A mutual thrift is a latent little bank, Stilwell goes on. The transition to bank from thrift is what many a mutual management hopes for, and works toward. They find it's a long, hard road. "Along the way," says Stilwell, "for one reason or another, say within three to five years--that's our rule of thumb--half of the thrifts that have come public through mutual-to-stock conversion will sell themselves to somebody else. They can't do it, they're tired, they need a lot of fancy systems and the big brother catty-corner to them on the street can do it better, and why not join forces? Half of them are gone, usually at a decent profit, depending on when you first invested in them, within three to five years."

Of course, some will be gone to the happy hunting ground, the consequence of poorly executed expansion plans. Stilwell says he's all for growth, but only the wholesome kind. "If you grow real fast, that is not a great way," he says. "If you spend on acquisitions, that is a pretty bad way. But if you--over two, three, four, five years--take your share count down so that you are then properly capitalized, you've increased your book value, and you've increased your franchise value per share. That's brilliance. And if, at the same time. . .you're cutting your costs and becoming more efficient, and the parking lot doesn't empty out at 4:59 p.m. every day, you have a chance to be a decent community bank, which, historically, is a 12% to 15% return on equity, which any sensible bank investor was thrilled with. Because that is sustainable; they're not reaching, they're not going crazy."
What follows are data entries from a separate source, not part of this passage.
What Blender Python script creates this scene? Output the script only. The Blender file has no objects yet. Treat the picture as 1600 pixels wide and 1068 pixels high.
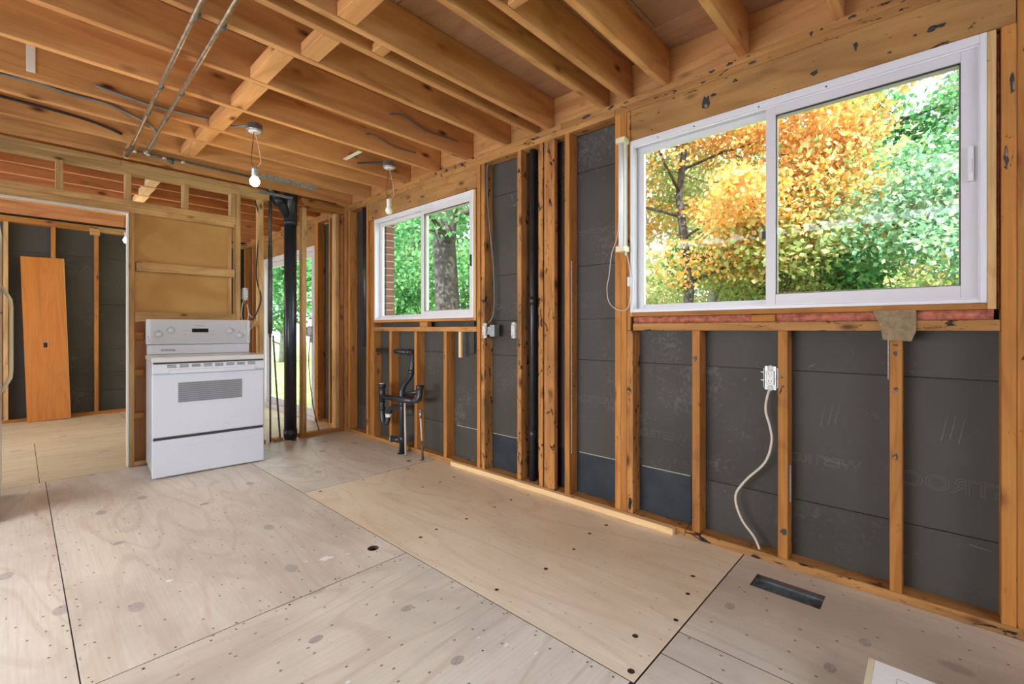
import bpy, bmesh, math, random
import numpy as np
from mathutils import Vector, Matrix
from mathutils.geometry import tessellate_polygon
random.seed(7); R = np.random.RandomState(11)
S = bpy.context.scene; C = S.collection

# ------------------------------------------------------------------ camera, sky, sun, added fill lights, exposure
cam = bpy.data.cameras.new('camera'); cam.sensor_width = 36; cam.lens = 36*713/1600
cam.shift_y = -19/1600; cam.clip_start = .02; cam.clip_end = 300
co = bpy.data.objects.new('camera', cam); C.objects.link(co)
co.location = (0, 0, 1.104); co.rotation_euler = (math.radians(90), 0, math.radians(42.79-90))
S.camera = co
S.view_settings.view_transform = 'Standard'; S.view_settings.look = 'None'
S.view_settings.gamma = 1; S.view_settings.use_curve_mapping = False; S.view_settings.exposure = 0.0
W = bpy.data.worlds.new('sky'); S.world = W; W.use_nodes = True
wn = W.node_tree.nodes; wl = W.node_tree.links; bg = wn['Background']
wt = wn.new('ShaderNodeTexCoord'); wno = wn.new('ShaderNodeTexNoise'); wno.inputs['Scale'].default_value = 2.2
wno.inputs['Detail'].default_value = 5
wr = wn.new('ShaderNodeValToRGB'); wr.color_ramp.elements[0].position = .35; wr.color_ramp.elements[0].color = (.50, .72, 1, 1)
wr.color_ramp.elements[1].position = .62; wr.color_ramp.elements[1].color = (.95, .98, 1, 1)
wl.new(wt.outputs['Generated'], wno.inputs['Vector']); wl.new(wno.outputs['Fac'], wr.inputs['Fac'])
wl.new(wr.outputs['Color'], bg.inputs['Color']); bg.inputs['Strength'].default_value = 8.0

def light(name, kind, loc, rot, energy, color, **kw):
    l = bpy.data.lights.new(name, kind); l.energy = energy; l.color = color
    for k, v in kw.items(): setattr(l, k, v)
    o = bpy.data.objects.new(name, l); C.objects.link(o); o.location = loc; o.rotation_euler = rot
    return o
sun = light('sun', 'SUN', (0, 0, 20), (0, 0, 0), 17.0, (1, .95, .86), angle=.01)
sun.rotation_euler = Vector((.62, .35, -.72)).to_track_quat('-Z', 'Y').to_euler()
# fill lights added out of view to brighten both rooms
light('rear_fill_light', 'AREA', (.2, -2.55, 1.75), (math.radians(40), 0, 0), 24, (.90, .95, 1), shape='RECTANGLE', size=3.2, size_y=1.0, spread=math.radians(120))
light('left_fill_light', 'AREA', (-2.35, 2.3, 1.05), (math.radians(66), 0, math.radians(-90)), 46, (.92, .96, 1), shape='RECTANGLE', size=2.6, size_y=.9, spread=math.radians(120))
light('back_room_fill_light', 'AREA', (-2.35, 6.4, 1.6), (math.radians(60), 0, math.radians(-90)), 22, (1, .93, .78), shape='RECTANGLE', size=2.0, size_y=1.5)

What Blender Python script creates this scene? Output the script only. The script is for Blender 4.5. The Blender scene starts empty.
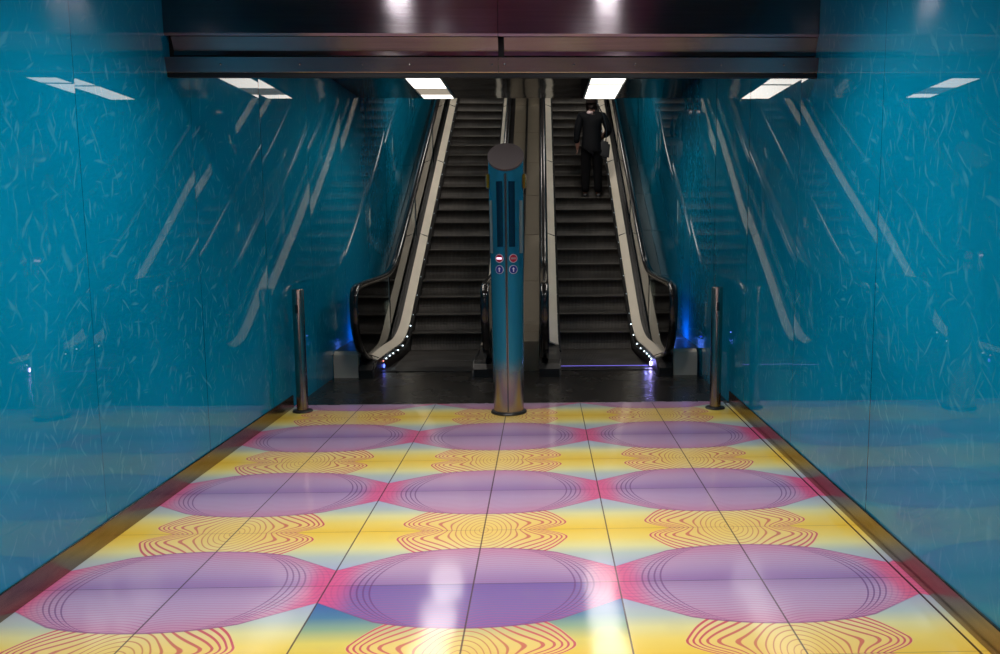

A purely passive investment is one way to proceed. Stilwell, however, prefers to accumulate a greater-than-5% investment and, with the authority a filing position imbues, exercise "adult supervision." "I just filed on two in western Pennsylvania that recently converted," he continues: "First Federal Savings & Loan (FFCO, of Monessan, Pa.) and Standard Bank (STND, of Murrysville, Pa.). Both are little thrifts. I've bought 7% or 8% positions in them, and we've filed 13Ds. They are both cheap. One has a book value of 18ish and the other has a book value of 19ish. We paid 11 and change. They both have earnings. They both have capital--in equity-to-assets after the deal of 15% or so. And they both have nonperformers sub 1%. They are thrifts, banks in potential. We've gone out and met with both of them. They both seem like decent folks. We've told them what we expect: 'That you've done a good job. You've managed through this. You have no nonperforming problems. You've managed to come public at the absolutely right part of the cycle. Please keep doing what you're doing. When you can buy back some stock, please do so. And you'll have a very happy largish shareholder. [But] if you decide to use the money you've taken to buy your competitor or do something, and [you] put out some pabulum about long-term shareholder value, we're going to come in and unemploy you.'" Stilwell modified the verb to "unemploy" with a strong, Anglo-Saxon gerund.

Stilwell lays out the same set of expectations for both banks in his 13D filings: "We hope to work with existing management and the board to maximize shareholder value," the language says. "We will encourage management and the board to pay dividends to shareholders and repurchase shares of outstanding common stock with excess capital, and will support them if they do so. We oppose using excess capital to 'bulk up' on securities or to rapidly increase the loan portfolio. We will support only a gradual increase in the branch network. If the issuer pursues any action that dilutes tangible book value per share, we will aggressively seek board representation."

"This is one of those times when all of the stars line up," Stilwell winds up. "They've all lined up here. So, you know, frankly, a down market here would only help me at this point to make good investments in these because they come against the comps. This is the fourth year of a bear market in this sector. Will there be a fifth or sixth year? Maybe. But these are not on-edge institutions."